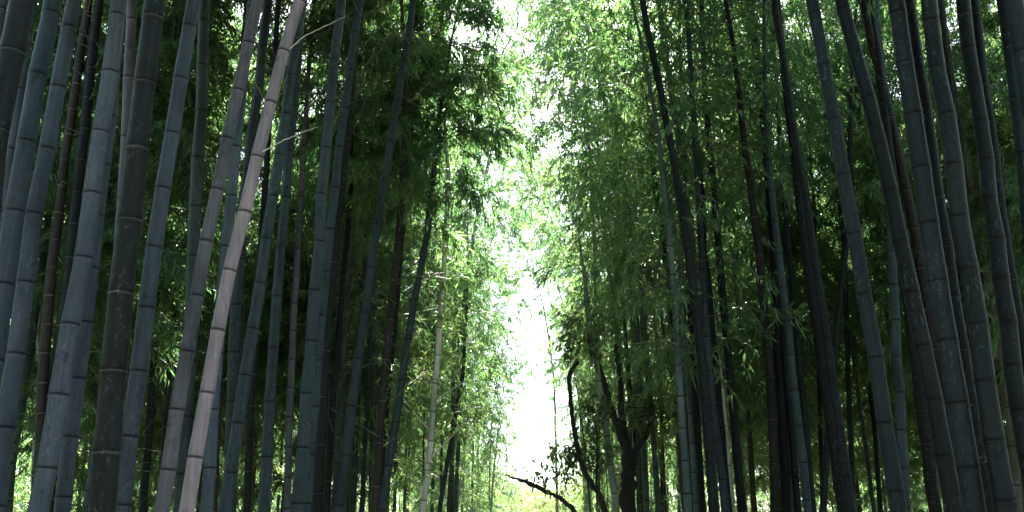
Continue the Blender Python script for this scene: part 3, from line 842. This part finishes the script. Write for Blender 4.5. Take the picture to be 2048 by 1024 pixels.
# ------------------------------------------------------------------ far thicket that closes the view
def thicket(name, clumps, per, label, leaf, seed):
    rg = np.random.default_rng(seed)
    LP, LD, LT = [], [], []
    for (x, y, z, r) in clumps:
        n = int(per * r)
        d = rg.normal(0, 1, (n, 3)); d /= np.linalg.norm(d, axis=1)[:, None]
        p = np.array([x, y, z]) + d * (r * rg.uniform(.1, 1, n) ** .6)[:, None] * np.array([1, 1, .8])
        m = 4
        ld = np.repeat(d * .4, m, 0) + rg.normal(0, .7, (n * m, 3)); ld[:, 2] -= .4
        LP.append(np.repeat(p, m, 0) + rg.normal(0, .06, (n * m, 3))); LD.append(ld)
        LT.append(np.full(n * m, rg.normal(0, .12)) + rg.normal(.5, .15, n * m))
    LP = np.concatenate(LP); LD = np.concatenate(LD); LT = np.clip(np.concatenate(LT), 0, 1); k = len(LP)
    V, Q, T = leaf_arrays(LP, LD, leaf * rg.uniform(.6, 1.3, k), leaf * .2 * rg.uniform(.7, 1.3, k), rg)
    o = link(name, mesh_from(name, V, Q, T, (M_LEAF,), attrs={'leaf_tone': np.repeat(LT, 6)}))
    return tag(o, label, 'thicket', None, 'stuff')


rg = random.Random(3)
cl = []
for k in range(70):
    x = rg.uniform(-4.5, 6); cl.append((x, rg.uniform(47, 54), rg.uniform(.8, 6.4), rg.uniform(.8, 1.3)))
for k in range(230):
    x = rg.uniform(-34, 34); y = rg.uniform(50, 60)
    c = abs(x - path_x(y))
    top = 7.0 if c < 3 else (9.5 if c < 6 else 14)
    for h in range(3 if c > 5 else 2):
        cl.append((x + rg.uniform(-1, 1), y + rg.uniform(-1, 1), rg.uniform(.5, top - 1), rg.uniform(.9, 1.7)))
thicket('distant_thicket', cl, 150, 'pale mass of far bamboo foliage closing the end of the path', .24, 5)
cl = []
for s in (-1, 1):
    for k in range(430):
        y = rg.uniform(4, 50)
        x = s * (rg.uniform(7.6, 12.5) + y * .16)
        cl.append((x, y, rg.uniform(.3, 11.5) if k % 3 else rg.uniform(.2, 3.2), rg.uniform(1.0, 1.7)))
thicket('side_thicket', cl, 130, 'dim mass of foliage behind the stems of both stands', .2, 6)

cl = []
for k in range(260):
    a = rg.uniform(PI * .93, PI * 2.07)
    r = rg.uniform(13, 17)
    cl.append((r * math.cos(a) * .85, r * math.sin(a) * .9, rg.uniform(.5, 12), rg.uniform(1.2, 1.9)))
thicket('thicket', cl, 120, 'mass of foliage closing the grove behind the viewer', .26, 8)  # unseen foliage ring, added to cut the light on the near culms

# ------------------------------------------------------------------ ground and path
def sheet(name, xs, ys, zf, mat):
    X, Yg = np.meshgrid(np.array(xs, float), np.array(ys, float))
    Z = zf(X, Yg)
    V = np.stack([X.ravel(), Yg.ravel(), Z.ravel()], -1)
    nx, ny = len(xs), len(ys)
    i = (np.arange(ny - 1)[:, None] * nx + np.arange(nx - 1)[None]).ravel()
    Q = np.stack([i, i + 1, i + 1 + nx, i + nx], -1)
    o = link(name, mesh_from(name, V, Q, None, (mat,), smooth=True))
    return tag(o, kind='structure')


gx = sorted(set([-1500, -600, -200, -80, 80, 200, 600, 1500] + [x * 1.5 for x in range(-24, 25)]))
gy = sorted(set([-1500, -500, -120, -40, 100, 200, 600, 1500] + [y * 2.0 for y in range(-8, 36)]))
sheet('ground', gx, gy, lambda X, Y: np.where((np.abs(X) > 2.2) & (np.abs(X) < 40) & (np.abs(Y) < 70), .05 * np.sin(X * 1.3) * np.cos(Y * .9) + .03, 0) - .03, M_SOIL)
sheet('path', np.linspace(-1.3, 1.3, 7), np.linspace(-20, 55, 60), lambda X, Y: 0 * X + .02, M_PATH)
pm = bpy.data.objects['path']
for v in pm.data.vertices:
    v.co.x += path_x(v.co.y)

# ------------------------------------------------------------------ air
HAZE = .0
if HAZE:
    xs, ys, zs_ = (-46, 46), (-26, 66), (-1.2, 19)
    V = [(x, y, z) for z in zs_ for y in ys for x in xs]
    hz = link('haze', mesh_from('haze', np.array(V, float), [[0, 2, 3, 1], [4, 5, 7, 6], [0, 1, 5, 4], [2, 6, 7, 3], [0, 4, 6, 2], [1, 3, 7, 5]]))
    tag(hz, 'thin pale haze in the air of the grove', 'haze', None, 'stuff')
    m, nt, N, L = new_mat('haze_air')
    out = N.new('ShaderNodeOutputMaterial')
    pv = N.new('ShaderNodeVolumePrincipled')
    pv.inputs['Color'].default_value = (.95, .97, .93, 1)
    pv.inputs['Density'].default_value = HAZE
    pv.inputs['Anisotropy'].default_value = .6
    L.new(pv.outputs[0], out.inputs['Volume'])
    hz.data.materials.append(m)

# ------------------------------------------------------------------ light
SUN_EL, SUN_AZ = math.radians(50), math.radians(3.5)        # azimuth clockwise from straight ahead (+Y)
w = bpy.data.worlds.new('World')
scene.world = w
w.use_nodes = True
nt = w.node_tree
bg = nt.nodes['Background']
sky = nt.nodes.new('ShaderNodeTexSky')
sky.sky_type = 'NISHITA'
sky.sun_disc = False
sky.sun_elevation = SUN_EL
sky.sun_rotation = SUN_AZ
sky.air_density = 1.0
sky.dust_density = 2.0
nt.links.new(sky.outputs[0], bg.inputs[0])
bg.inputs[1].default_value = .06
sl = bpy.data.lights.new('sun', 'SUN')
sl.energy = 5.0
sl.angle = math.radians(.5)
sl.color = (1, .95, .86)
so = bpy.data.objects.new('sun', sl)
COL.objects.link(so)
sd = Vector((math.sin(SUN_AZ) * math.cos(SUN_EL), math.cos(SUN_AZ) * math.cos(SUN_EL), math.sin(SUN_EL)))
so.rotation_euler = sd.to_track_quat('Z', 'Y').to_euler()
so.location = (0, 0, 30)

# ------------------------------------------------------------------ render
scene.view_settings.view_transform = 'Standard'
scene.view_settings.look = 'None'
scene.view_settings.exposure = 3.55
scene.view_settings.gamma = 1
scene.render.engine = 'CYCLES'
cy = scene.cycles
cy.max_bounces = 3
cy.diffuse_bounces = 1
cy.glossy_bounces = 2
cy.transmission_bounces = 2
cy.sample_clamp_indirect = 6
cy.use_denoising = True
print('crown leaves', [m['n_leaves'] for m in CROWNS + NEAR_CROWNS], 'grove', len(spots), 'traced', len(TRACED))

===============

→ **PROBLEM STATEMENT**
Leave every image out, and retype the material exactly.

→ **EXPECTED OUTPUT**
Continue the Blender Python script for this scene: part 3, from line 842. This part finishes the script. Write for Blender 4.5. Take the picture to be 2048 by 1024 pixels.
# ------------------------------------------------------------------ far thicket that closes the view
def thicket(name, clumps, per, label, leaf, seed):
    rg = np.random.default_rng(seed)
    LP, LD, LT = [], [], []
    for (x, y, z, r) in clumps:
        n = int(per * r)
        d = rg.normal(0, 1, (n, 3)); d /= np.linalg.norm(d, axis=1)[:, None]
        p = np.array([x, y, z]) + d * (r * rg.uniform(.1, 1, n) ** .6)[:, None] * np.array([1, 1, .8])
        m = 4
        ld = np.repeat(d * .4, m, 0) + rg.normal(0, .7, (n * m, 3)); ld[:, 2] -= .4
        LP.append(np.repeat(p, m, 0) + rg.normal(0, .06, (n * m, 3))); LD.append(ld)
        LT.append(np.full(n * m, rg.normal(0, .12)) + rg.normal(.5, .15, n * m))
    LP = np.concatenate(LP); LD = np.concatenate(LD); LT = np.clip(np.concatenate(LT), 0, 1); k = len(LP)
    V, Q, T = leaf_arrays(LP, LD, leaf * rg.uniform(.6, 1.3, k), leaf * .2 * rg.uniform(.7, 1.3, k), rg)
    o = link(name, mesh_from(name, V, Q, T, (M_LEAF,), attrs={'leaf_tone': np.repeat(LT, 6)}))
    return tag(o, label, 'thicket', None, 'stuff')


rg = random.Random(3)
cl = []
for k in range(70):
    x = rg.uniform(-4.5, 6); cl.append((x, rg.uniform(47, 54), rg.uniform(.8, 6.4), rg.uniform(.8, 1.3)))
for k in range(230):
    x = rg.uniform(-34, 34); y = rg.uniform(50, 60)
    c = abs(x - path_x(y))
    top = 7.0 if c < 3 else (9.5 if c < 6 else 14)
    for h in range(3 if c > 5 else 2):
        cl.append((x + rg.uniform(-1, 1), y + rg.uniform(-1, 1), rg.uniform(.5, top - 1), rg.uniform(.9, 1.7)))
thicket('distant_thicket', cl, 150, 'pale mass of far bamboo foliage closing the end of the path', .24, 5)
cl = []
for s in (-1, 1):
    for k in range(430):
        y = rg.uniform(4, 50)
        x = s * (rg.uniform(7.6, 12.5) + y * .16)
        cl.append((x, y, rg.uniform(.3, 11.5) if k % 3 else rg.uniform(.2, 3.2), rg.uniform(1.0, 1.7)))
thicket('side_thicket', cl, 130, 'dim mass of foliage behind the stems of both stands', .2, 6)

cl = []
for k in range(260):
    a = rg.uniform(PI * .93, PI * 2.07)
    r = rg.uniform(13, 17)
    cl.append((r * math.cos(a) * .85, r * math.sin(a) * .9, rg.uniform(.5, 12), rg.uniform(1.2, 1.9)))
thicket('thicket', cl, 120, 'mass of foliage closing the grove behind the viewer', .26, 8)  # unseen foliage ring, added to cut the light on the near culms

# ------------------------------------------------------------------ ground and path
def sheet(name, xs, ys, zf, mat):
    X, Yg = np.meshgrid(np.array(xs, float), np.array(ys, float))
    Z = zf(X, Yg)
    V = np.stack([X.ravel(), Yg.ravel(), Z.ravel()], -1)
    nx, ny = len(xs), len(ys)
    i = (np.arange(ny - 1)[:, None] * nx + np.arange(nx - 1)[None]).ravel()
    Q = np.stack([i, i + 1, i + 1 + nx, i + nx], -1)
    o = link(name, mesh_from(name, V, Q, None, (mat,), smooth=True))
    return tag(o, kind='structure')


gx = sorted(set([-1500, -600, -200, -80, 80, 200, 600, 1500] + [x * 1.5 for x in range(-24, 25)]))
gy = sorted(set([-1500, -500, -120, -40, 100, 200, 600, 1500] + [y * 2.0 for y in range(-8, 36)]))
sheet('ground', gx, gy, lambda X, Y: np.where((np.abs(X) > 2.2) & (np.abs(X) < 40) & (np.abs(Y) < 70), .05 * np.sin(X * 1.3) * np.cos(Y * .9) + .03, 0) - .03, M_SOIL)
sheet('path', np.linspace(-1.3, 1.3, 7), np.linspace(-20, 55, 60), lambda X, Y: 0 * X + .02, M_PATH)
pm = bpy.data.objects['path']
for v in pm.data.vertices:
    v.co.x += path_x(v.co.y)

# ------------------------------------------------------------------ air
HAZE = .0
if HAZE:
    xs, ys, zs_ = (-46, 46), (-26, 66), (-1.2, 19)
    V = [(x, y, z) for z in zs_ for y in ys for x in xs]
    hz = link('haze', mesh_from('haze', np.array(V, float), [[0, 2, 3, 1], [4, 5, 7, 6], [0, 1, 5, 4], [2, 6, 7, 3], [0, 4, 6, 2], [1, 3, 7, 5]]))
    tag(hz, 'thin pale haze in the air of the grove', 'haze', None, 'stuff')
    m, nt, N, L = new_mat('haze_air')
    out = N.new('ShaderNodeOutputMaterial')
    pv = N.new('ShaderNodeVolumePrincipled')
    pv.inputs['Color'].default_value = (.95, .97, .93, 1)
    pv.inputs['Density'].default_value = HAZE
    pv.inputs['Anisotropy'].default_value = .6
    L.new(pv.outputs[0], out.inputs['Volume'])
    hz.data.materials.append(m)

# ------------------------------------------------------------------ light
SUN_EL, SUN_AZ = math.radians(50), math.radians(3.5)        # azimuth clockwise from straight ahead (+Y)
w = bpy.data.worlds.new('World')
scene.world = w
w.use_nodes = True
nt = w.node_tree
bg = nt.nodes['Background']
sky = nt.nodes.new('ShaderNodeTexSky')
sky.sky_type = 'NISHITA'
sky.sun_disc = False
sky.sun_elevation = SUN_EL
sky.sun_rotation = SUN_AZ
sky.air_density = 1.0
sky.dust_density = 2.0
nt.links.new(sky.outputs[0], bg.inputs[0])
bg.inputs[1].default_value = .06
sl = bpy.data.lights.new('sun', 'SUN')
sl.energy = 5.0
sl.angle = math.radians(.5)
sl.color = (1, .95, .86)
so = bpy.data.objects.new('sun', sl)
COL.objects.link(so)
sd = Vector((math.sin(SUN_AZ) * math.cos(SUN_EL), math.cos(SUN_AZ) * math.cos(SUN_EL), math.sin(SUN_EL)))
so.rotation_euler = sd.to_track_quat('Z', 'Y').to_euler()
so.location = (0, 0, 30)

# ------------------------------------------------------------------ render
scene.view_settings.view_transform = 'Standard'
scene.view_settings.look = 'None'
scene.view_settings.exposure = 3.55
scene.view_settings.gamma = 1
scene.render.engine = 'CYCLES'
cy = scene.cycles
cy.max_bounces = 3
cy.diffuse_bounces = 1
cy.glossy_bounces = 2
cy.transmission_bounces = 2
cy.sample_clamp_indirect = 6
cy.use_denoising = True
print('crown leaves', [m['n_leaves'] for m in CROWNS + NEAR_CROWNS], 'grove', len(spots), 'traced', len(TRACED))